Since the spring semester in Switzerland does not start until the very end of February, I’ve taken the opportunity to use my Eurorail pass to see a few legendary cities. And what city is more legendary for student travelers than Hot Damn Amsterdam? The great city of hash and hoes, books and bikes - a place where the weird take refuge and the normal seem almost anything but.
In the company of my friend Michelle Strick, also a C of C student, I was content to walk through outdoor book markets and browse indie zine shops. It was all cool and oh-so-hipster, but what I will remember the most, I hate to say it - is the Red Light District.
I can’t shake this image of a dark-haired girl about my age talking on her cell phone from behind her window. She wore a pink g-string and a narrow black strap across her breasts. When a guy, also about my age, walked slowly by she hung up her phone and stretched her right leg vertically up the window with eyes of a masochistic princess.
I saw one man emerge from a session with an older, fuller and more aerosoled woman. He kissed her cheek and said something like “Ciao bella,” then walked away, tucking in his shirt. A quick glimpse of the rougey room behind her window revealed a bed that looked more like a cot, a zebra rug, Christmas lights and a sink. She settled back into her cushy window chair and took out a nail file.
These images are seared into my mind, because no matter how open-spirited I try to be, the idea alone of Amsterdam’s Red Light District cannot prepare any taboo-conditioned American for an actual walk through it. I still don’t know what to make of it all, but the Harriet the Spy in me has been busy tracking down information:
The Amsterdam Red Light District is over 700 years old and today houses brothels, exotic sex shops, “Condomerias,” live porn theaters, swinger clubs and a variety of other pay-for-pleasure arcades that I had never heard of.

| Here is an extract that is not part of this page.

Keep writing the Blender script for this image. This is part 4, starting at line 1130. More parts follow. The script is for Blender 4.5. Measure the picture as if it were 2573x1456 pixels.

The Amsterdam sex workers are legal, tax-paying citizens who come from many countries, most often from Eastern Europe, Africa and Asia. However, of the approximately 11,000 working prostitutes, it is suspected that between 1,000 and 7,000 are illegally trafficked. In 2009, nearly one-third of the district’s brothels were shuttered in order to curb the mushrooming hard drug and illegal sex trade.
According to the Prostitution Information Center in Amsterdam, the average price for 15 minutes of nothing-fancy-sex is approximately $90 and most girls will negotiate a special price for a mix of services. Typically, girls rent their windows at $170 per night and sometimes live behind them. Women are not required to be checked for STDs, but most of them demand condoms and according to a pamphlet I picked up, STDs are “not rampant within the industry.” Prostitution is legal over the age of 18, but the red lights illuminate both baby-faced girls and seasoned ladies who look as old as 50.
These are just the facts that I found - like I said, I’m finding it hard to formulate an opinion on the prostitution industry as a whole. There is a part of me that says, “NO! Prostitution is exploitative and demeaning to women,” but another part says, “How dare anyone inhibit a woman’s right to work as she chooses?”
For me it’s a tough call, and for some reason it’s one I feel I must make. It’s as though my own morals and view of female sexuality depend on it. For me, Amsterdam was a window into a world that exists everywhere behind curtains. Now that I’ve seen it, I can’t shutter out its reality.